I am reporting because Speaker Pelosi has backed off her earlier commitment to publish the bill 72 hours prior to bringing it to the floor for a vote. I just think you ought to know some of what is in the bill.

A letter from the non-partisan Joint Committee on Taxation (JCT) confirming that the failure to comply with the individual mandate to buy health insurance contained in the Pelosi health care bill (H.R. 3962, as amended) could land people in jail. The JCT letter makes clear that Americans who do not maintain “acceptable health insurance coverage” and who choose not to pay the bill’s new individual mandate tax (generally 2.5% of income), are subject to numerous civil and criminal penalties, including criminal fines of up to $250,000 and imprisonment of up to five years.

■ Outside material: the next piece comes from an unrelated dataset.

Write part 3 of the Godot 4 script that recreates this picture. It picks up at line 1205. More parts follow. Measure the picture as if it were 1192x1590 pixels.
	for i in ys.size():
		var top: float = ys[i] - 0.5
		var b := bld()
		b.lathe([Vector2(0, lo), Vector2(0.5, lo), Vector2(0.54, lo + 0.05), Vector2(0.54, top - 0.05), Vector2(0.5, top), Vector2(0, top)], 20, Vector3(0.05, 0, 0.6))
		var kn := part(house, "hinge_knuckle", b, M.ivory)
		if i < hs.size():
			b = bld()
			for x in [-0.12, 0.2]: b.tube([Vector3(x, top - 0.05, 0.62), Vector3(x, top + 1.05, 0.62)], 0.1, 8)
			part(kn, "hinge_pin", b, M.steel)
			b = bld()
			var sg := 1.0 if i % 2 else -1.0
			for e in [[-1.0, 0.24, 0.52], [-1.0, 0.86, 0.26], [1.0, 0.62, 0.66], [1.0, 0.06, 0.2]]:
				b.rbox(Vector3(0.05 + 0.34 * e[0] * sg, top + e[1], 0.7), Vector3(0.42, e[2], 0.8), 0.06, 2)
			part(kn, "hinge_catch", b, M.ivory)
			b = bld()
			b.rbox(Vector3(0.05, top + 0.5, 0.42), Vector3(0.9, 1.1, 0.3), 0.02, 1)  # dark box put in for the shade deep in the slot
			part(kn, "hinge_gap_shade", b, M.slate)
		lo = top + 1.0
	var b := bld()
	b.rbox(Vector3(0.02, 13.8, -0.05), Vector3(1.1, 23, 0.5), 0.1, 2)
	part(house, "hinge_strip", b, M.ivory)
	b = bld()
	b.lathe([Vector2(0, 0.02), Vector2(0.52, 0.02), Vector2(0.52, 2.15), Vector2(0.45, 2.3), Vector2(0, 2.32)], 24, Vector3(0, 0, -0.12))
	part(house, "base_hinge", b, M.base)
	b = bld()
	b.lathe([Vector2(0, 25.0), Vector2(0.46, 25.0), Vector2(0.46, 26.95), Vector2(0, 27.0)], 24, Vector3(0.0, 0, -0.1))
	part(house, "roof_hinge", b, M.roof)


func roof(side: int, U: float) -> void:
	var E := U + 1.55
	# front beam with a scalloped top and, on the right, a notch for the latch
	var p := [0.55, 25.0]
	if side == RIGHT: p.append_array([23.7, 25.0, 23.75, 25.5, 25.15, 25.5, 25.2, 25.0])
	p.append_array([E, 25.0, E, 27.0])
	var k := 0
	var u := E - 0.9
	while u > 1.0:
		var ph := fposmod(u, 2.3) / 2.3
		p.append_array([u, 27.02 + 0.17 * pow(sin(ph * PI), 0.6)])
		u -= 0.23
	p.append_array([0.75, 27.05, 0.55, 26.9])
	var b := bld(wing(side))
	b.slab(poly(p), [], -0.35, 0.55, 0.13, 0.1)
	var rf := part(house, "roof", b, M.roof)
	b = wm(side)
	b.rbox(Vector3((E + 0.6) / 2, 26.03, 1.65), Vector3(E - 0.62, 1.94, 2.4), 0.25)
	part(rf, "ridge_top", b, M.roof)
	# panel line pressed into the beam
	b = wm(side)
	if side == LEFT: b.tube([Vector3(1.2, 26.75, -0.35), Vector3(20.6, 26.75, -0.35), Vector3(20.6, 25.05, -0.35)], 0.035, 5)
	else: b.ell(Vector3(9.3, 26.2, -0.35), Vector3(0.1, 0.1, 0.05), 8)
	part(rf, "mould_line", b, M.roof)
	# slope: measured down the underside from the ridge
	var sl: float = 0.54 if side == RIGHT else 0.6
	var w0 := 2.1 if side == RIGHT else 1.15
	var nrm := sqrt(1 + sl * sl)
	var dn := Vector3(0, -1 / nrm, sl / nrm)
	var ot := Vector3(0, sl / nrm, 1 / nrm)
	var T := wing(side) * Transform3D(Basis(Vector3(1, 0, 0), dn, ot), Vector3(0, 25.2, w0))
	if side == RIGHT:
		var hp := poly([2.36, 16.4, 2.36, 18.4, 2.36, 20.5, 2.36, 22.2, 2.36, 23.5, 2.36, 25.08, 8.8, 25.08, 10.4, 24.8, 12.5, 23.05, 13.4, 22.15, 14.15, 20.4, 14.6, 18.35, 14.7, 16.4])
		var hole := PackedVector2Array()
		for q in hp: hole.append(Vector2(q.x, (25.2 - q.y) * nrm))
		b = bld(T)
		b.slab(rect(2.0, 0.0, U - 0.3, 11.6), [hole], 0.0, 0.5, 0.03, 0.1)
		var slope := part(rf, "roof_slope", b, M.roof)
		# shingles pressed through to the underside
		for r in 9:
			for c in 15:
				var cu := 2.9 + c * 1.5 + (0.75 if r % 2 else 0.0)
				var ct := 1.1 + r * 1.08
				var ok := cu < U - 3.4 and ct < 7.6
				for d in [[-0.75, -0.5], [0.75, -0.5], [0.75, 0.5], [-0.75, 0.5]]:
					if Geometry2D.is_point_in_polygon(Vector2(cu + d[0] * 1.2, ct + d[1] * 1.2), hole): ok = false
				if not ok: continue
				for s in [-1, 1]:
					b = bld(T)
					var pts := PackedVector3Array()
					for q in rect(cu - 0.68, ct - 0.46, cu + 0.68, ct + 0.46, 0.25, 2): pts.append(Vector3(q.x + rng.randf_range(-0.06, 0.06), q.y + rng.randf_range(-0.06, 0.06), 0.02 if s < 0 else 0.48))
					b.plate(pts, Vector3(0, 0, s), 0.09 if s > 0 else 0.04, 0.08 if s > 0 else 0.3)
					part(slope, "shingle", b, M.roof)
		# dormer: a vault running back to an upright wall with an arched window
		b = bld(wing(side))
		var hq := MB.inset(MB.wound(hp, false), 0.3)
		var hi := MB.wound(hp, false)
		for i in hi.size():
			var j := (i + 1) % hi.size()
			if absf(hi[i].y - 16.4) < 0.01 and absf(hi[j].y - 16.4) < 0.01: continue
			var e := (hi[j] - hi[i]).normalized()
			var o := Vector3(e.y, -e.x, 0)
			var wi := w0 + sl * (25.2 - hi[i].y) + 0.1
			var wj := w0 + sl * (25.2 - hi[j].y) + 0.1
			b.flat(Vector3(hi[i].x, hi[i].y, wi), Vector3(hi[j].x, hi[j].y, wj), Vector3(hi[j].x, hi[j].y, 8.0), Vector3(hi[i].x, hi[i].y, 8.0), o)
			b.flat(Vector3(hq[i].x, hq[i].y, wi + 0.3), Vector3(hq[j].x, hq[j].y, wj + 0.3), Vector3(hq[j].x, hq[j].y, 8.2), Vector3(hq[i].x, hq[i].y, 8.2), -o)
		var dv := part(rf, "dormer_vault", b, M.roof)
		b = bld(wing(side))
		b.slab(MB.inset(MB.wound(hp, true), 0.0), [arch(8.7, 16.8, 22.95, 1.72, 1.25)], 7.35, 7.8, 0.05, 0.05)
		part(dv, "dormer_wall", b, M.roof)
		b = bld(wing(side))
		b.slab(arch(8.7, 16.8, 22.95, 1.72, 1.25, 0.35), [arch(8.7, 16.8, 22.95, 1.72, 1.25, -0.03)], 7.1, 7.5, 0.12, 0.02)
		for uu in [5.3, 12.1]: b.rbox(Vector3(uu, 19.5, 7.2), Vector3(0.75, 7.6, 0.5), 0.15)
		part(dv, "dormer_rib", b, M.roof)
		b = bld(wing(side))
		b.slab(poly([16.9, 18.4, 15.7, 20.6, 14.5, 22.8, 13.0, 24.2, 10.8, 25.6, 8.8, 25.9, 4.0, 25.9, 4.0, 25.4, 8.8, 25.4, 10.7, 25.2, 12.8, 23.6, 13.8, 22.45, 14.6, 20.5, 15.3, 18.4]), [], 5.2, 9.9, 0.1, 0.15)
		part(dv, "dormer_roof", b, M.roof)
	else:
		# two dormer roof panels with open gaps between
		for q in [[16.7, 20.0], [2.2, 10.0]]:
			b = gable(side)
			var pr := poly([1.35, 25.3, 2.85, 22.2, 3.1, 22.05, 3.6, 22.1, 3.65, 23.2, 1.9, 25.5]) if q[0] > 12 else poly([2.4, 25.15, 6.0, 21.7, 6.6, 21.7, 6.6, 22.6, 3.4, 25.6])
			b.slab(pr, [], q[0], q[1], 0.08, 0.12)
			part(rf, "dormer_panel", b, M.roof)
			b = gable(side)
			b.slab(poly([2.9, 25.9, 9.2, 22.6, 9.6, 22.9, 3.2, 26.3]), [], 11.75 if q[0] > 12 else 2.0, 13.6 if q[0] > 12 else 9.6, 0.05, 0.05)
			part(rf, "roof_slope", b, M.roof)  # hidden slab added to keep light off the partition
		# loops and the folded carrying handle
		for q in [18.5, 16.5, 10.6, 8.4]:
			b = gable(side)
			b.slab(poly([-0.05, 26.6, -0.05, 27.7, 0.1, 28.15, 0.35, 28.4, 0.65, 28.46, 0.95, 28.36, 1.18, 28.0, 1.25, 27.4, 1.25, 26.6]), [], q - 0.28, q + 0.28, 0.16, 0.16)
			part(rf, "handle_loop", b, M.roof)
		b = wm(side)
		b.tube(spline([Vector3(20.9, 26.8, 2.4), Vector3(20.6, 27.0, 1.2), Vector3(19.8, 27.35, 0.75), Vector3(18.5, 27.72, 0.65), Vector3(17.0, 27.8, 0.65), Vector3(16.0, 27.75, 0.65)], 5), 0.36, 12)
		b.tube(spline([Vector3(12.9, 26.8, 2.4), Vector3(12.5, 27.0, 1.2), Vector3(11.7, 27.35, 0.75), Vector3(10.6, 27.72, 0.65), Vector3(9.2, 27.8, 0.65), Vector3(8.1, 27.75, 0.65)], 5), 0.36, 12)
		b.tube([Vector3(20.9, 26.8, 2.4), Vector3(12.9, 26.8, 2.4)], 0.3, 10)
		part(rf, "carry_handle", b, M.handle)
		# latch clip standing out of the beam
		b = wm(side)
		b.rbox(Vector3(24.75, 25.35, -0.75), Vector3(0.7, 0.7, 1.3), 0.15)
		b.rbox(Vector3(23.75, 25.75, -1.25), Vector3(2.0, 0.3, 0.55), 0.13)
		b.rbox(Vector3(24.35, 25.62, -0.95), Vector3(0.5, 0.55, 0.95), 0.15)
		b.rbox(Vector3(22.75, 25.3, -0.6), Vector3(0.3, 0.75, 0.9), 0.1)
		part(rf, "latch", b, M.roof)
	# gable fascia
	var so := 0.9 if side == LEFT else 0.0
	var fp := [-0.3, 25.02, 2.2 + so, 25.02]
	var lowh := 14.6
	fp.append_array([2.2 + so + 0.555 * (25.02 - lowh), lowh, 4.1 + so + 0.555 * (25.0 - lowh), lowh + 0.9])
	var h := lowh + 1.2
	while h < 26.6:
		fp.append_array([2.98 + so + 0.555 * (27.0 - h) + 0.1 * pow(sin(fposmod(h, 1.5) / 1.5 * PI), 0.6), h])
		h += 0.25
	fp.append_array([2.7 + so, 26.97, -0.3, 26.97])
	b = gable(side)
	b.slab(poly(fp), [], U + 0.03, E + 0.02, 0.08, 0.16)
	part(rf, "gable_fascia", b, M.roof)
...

Key excerpts from the JCT letter appear below:

“H.R. 3962 provides that an individual (or a husband and wife in the case of a joint return) who does not, at any time during the taxable year, maintain acceptable health insurance coverage for himself or herself and each of his or her qualifying children is subject to an additional tax.” [page 1] - - - - - - - - - -
“If the government determines that the taxpayer’s unpaid tax liability results from willful behavior, the following penalties could apply…” [page 2] - - - - - - - - - -
“Criminal penalties
Prosecution is authorized under the Code for a variety of offenses. Depending on the level of the noncompliance, the following penalties could apply to an individual:
• Section 7203 – misdemeanor willful failure to pay is punishable by a fine of up to $25,000 and/or imprisonment of up to one year.
• Section 7201 – felony willful evasion is punishable by a fine of up to $250,000 and/or imprisonment of up to five years.” [page 3]

When confronted with this same issue during its consideration of a similar individual mandate tax, the Senate Finance Committee worked on a bipartisan basis to include language in its bill that shielded Americans from civil and criminal penalties. The House bill, however, contains no similar language protecting American citizens from civil and criminal tax penalties that could include a $250,000 fine and five years in jail. Language in the bill actually contains a provision of jail time for those who cannot afford or would choose not to buy the $15,000 premium the plan creates. According to the Congressional Budget Office the lowest cost family non-group plan under the Speaker’s bill would cost $15,000 in 2016.

All of the above is reporting and is referenced. Now for comment: No comment necessary. The actual language of the bill says it all.